Ce qui caractérise Maigret, c’est sa compassion, son écoute, sa volonté de se projeter dans l’âme des autres. SIMENON le voyait d’ailleurs en « raccommodeur de destinées ». Mais SIMENON n’est pas toujours très scrupuleux dans les détails égrenés au fil de la série. Par exemple, tout d’abord Maigret, à qui son créateur n’a au départ pas donné de prénom, devient Joseph, puis subitement Jules. Il gardera ce dernier patronyme jusqu’à la fin. Les erreurs sont nombreuses si l’on se penche plus méticuleusement sur la série. Mais Maigret évolue comme évolue SIMENON, qui a d’ailleurs plusieurs fois tenté de le « tuer ». En vain. Comble de l’ironie : le dernier roman jamais écrit par SIMENON (en 1972, il se consacrera ensuite exclusivement à ses mémoires) met en scène le commissaire. C’est « Maigret et l’oncle Charles ». C’est par lui que SIMENON tire sa révérence fictionnelle. Je me souviens que SIMENON disait en substance que ce n’est pas Maigret qui rassembla peu à peu SIMENON, mais bien le contraire, comme si l’auteur avait été dépassé voire hanté par sa propre invention (syndrome de Frankenstein ?).
Seul bémol dans ce travail de titan, l’absence notoire des romans appelés les « proto-Maigret », quand en 1929 SIMENON, encore sous pseudo (plus pour très longtemps), esquisse son personnage, commence à le dessiner, dans cinq romans (par ailleurs regroupés en un volume aux éditions Omnibus sous le titre « Maigret entre en scène », une curiosité à découvrir pour tous les « maigretophiles »).

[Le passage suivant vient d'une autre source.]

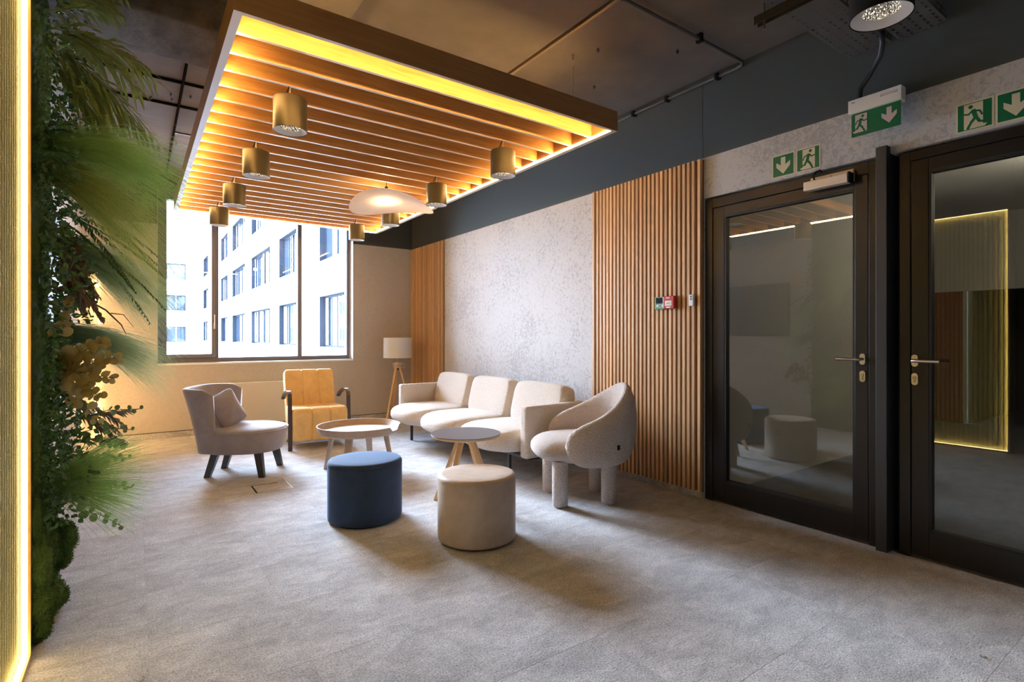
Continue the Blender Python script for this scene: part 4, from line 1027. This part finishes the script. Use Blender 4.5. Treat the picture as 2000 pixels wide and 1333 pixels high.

Ce silence est dommageable, même s’il est vrai que ces romans ne font pas à proprement parler partie de la série. Mais ne boudons pas notre plaisir, ce qui est écrit dans cet essai vaut largement le détour et se lit comme une « vraie » biographie, celle d’un personnage historique qui a marqué son époque à sa manière. Sorti en 2019 aux éditions Luc Pire.